Liquid crystal displays (LCD)
Liquid crystals are not necessarily liquids, and definitely not crystals, but the name has stuck and is considerably easier to remember than any more precise title. The name of liquid crystal was given to certain types of organic materials (chemicals found in living organisms) in the early part of this century because of their remarkable chemical structure. A crystal is an arrangement of atoms in which the precise order governs the behaviour of the material; it is hard, has a high melting point, and often polarizes light. Each atom in a solid crystalline material affects each of its immediate neighbours very strongly, and the materials are of comparatively simple chemical structure, often composed of just two types of atoms.

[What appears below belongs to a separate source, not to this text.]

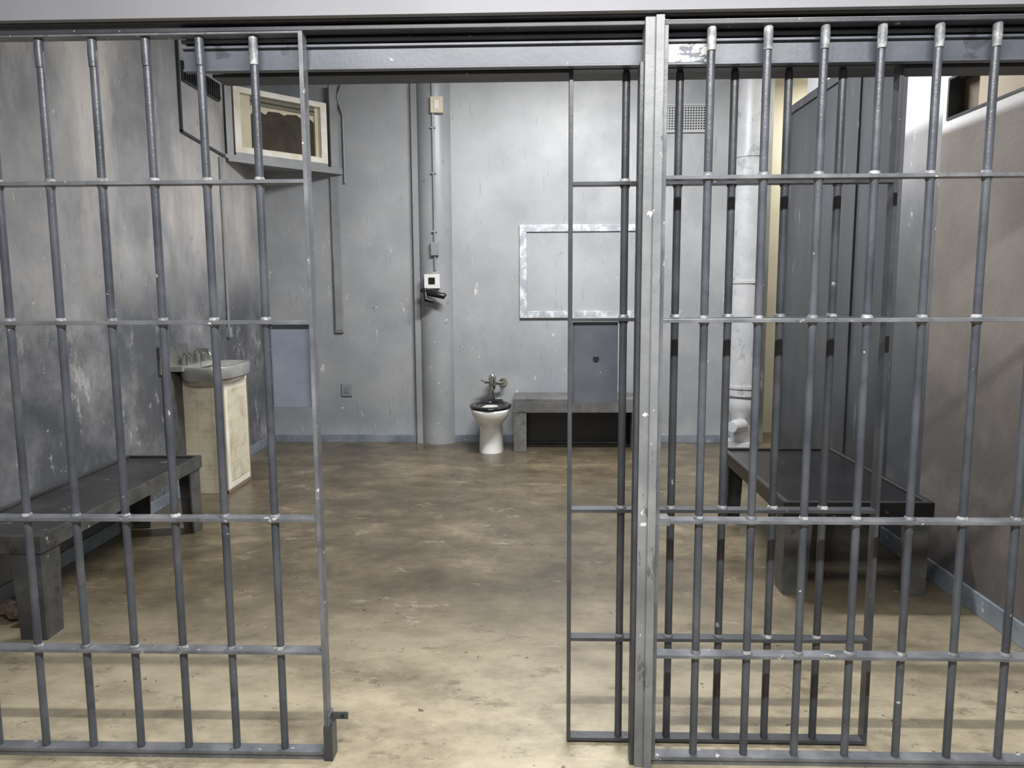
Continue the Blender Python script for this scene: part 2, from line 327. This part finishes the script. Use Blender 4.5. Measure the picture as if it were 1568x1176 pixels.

There are materials, however, in which some sort of order exists, but which are not crystals in the classic sense. These materials consist of units that contain hundreds of thousands of atoms, but there is enough interaction to arrange the units into a structure, particularly if the material is a viscous (thick) liquid. The units in such materials, one of which is cholesterol (the fatty material in the bloodstream), are in the form of long chains, and when these chains are arranged in line, the material polarizes light very strongly. The types of liquid crystal material which are of interest in electronics are those whose long chains can be aligned in an electrostatic field obtained by placing a voltage between two conductors. The liquid crystal materials are non-conductive, so that making the chains align in a field like this causes no current to flow. A liquid crystal display therefore consists of sets of electrodes with the liquid crystal material covering them, and with one transparent enclosing wall and a reflective backplate (Figure 3.18).
The liquid crystal display cell is used with a sheet of polarizing material over the transparent wall. External light will pass through the polarizing sheet, and if the liquid crystal material is not aligned, will pass also through this and be reflected from the back-plate. If a voltage is applied between two electrodes, however, the material between these electrodes will become polarizing, and the already polarized light will not pass and cannot be reflected. This makes the affected area look dark, and the stronger the illumination of the cell the greater the contrast between this dark area and the brighter parts that have not been polarized. Although some displays are made with a built-in backlight for viewing in the dark, LCDs generally are intended for use in well illuminated areas. The use of DC on the electrodes causes irreversible changes to the liquid crystal material, so that the usual practice is to invert the DC supply to low- frequency (30-60 Hz) AC and use this as the supply to the electrodes. The use of electronic conversion can ensure that no trace of DC is present, and since the power consumption is so low, relatively simple inverter circuits can be used.
Because the current requirement of the LCD is so low, of the order of 8 )lA for a four-digit display operating at 32 kHz, there is no problem about using battery operation, even when a complex driving IC is incorporated with the LCD. It is quite rare to find LCDs offered alone – practically every manufacturer supplies only the packaged units with inverters and driving logic built in. More recently, the ‘supertwist’ type of LCD has
become available, which offers much greater contrast along with faster operation, and this latter type is being used extensively for the screen displays of portable computers. The most recent development is the TFT screen, in which a set of thin-film transistors (TFT) controls each LCD cell of the screen. This allows fast-acting colour displays to be manufactured.
Other principles have been used, and are still used, for alphanumeric display. Filament displays, for example, can be obtained in seven-segment form, often with a better ratio of brightness to consumption than LEDs. Gas plasma displays, which were very common (in the form of the Ericsson Dekatron) prior to the emergence of LEDs, were used for some portable computer screens because they allowed viewing in poor illumination together with very low power consumption. The LED and LCD types, however, are by far the dominant types. Modern laptop computers use colour LCD displays in which each point on the screen is controlled by a thin-film transistor.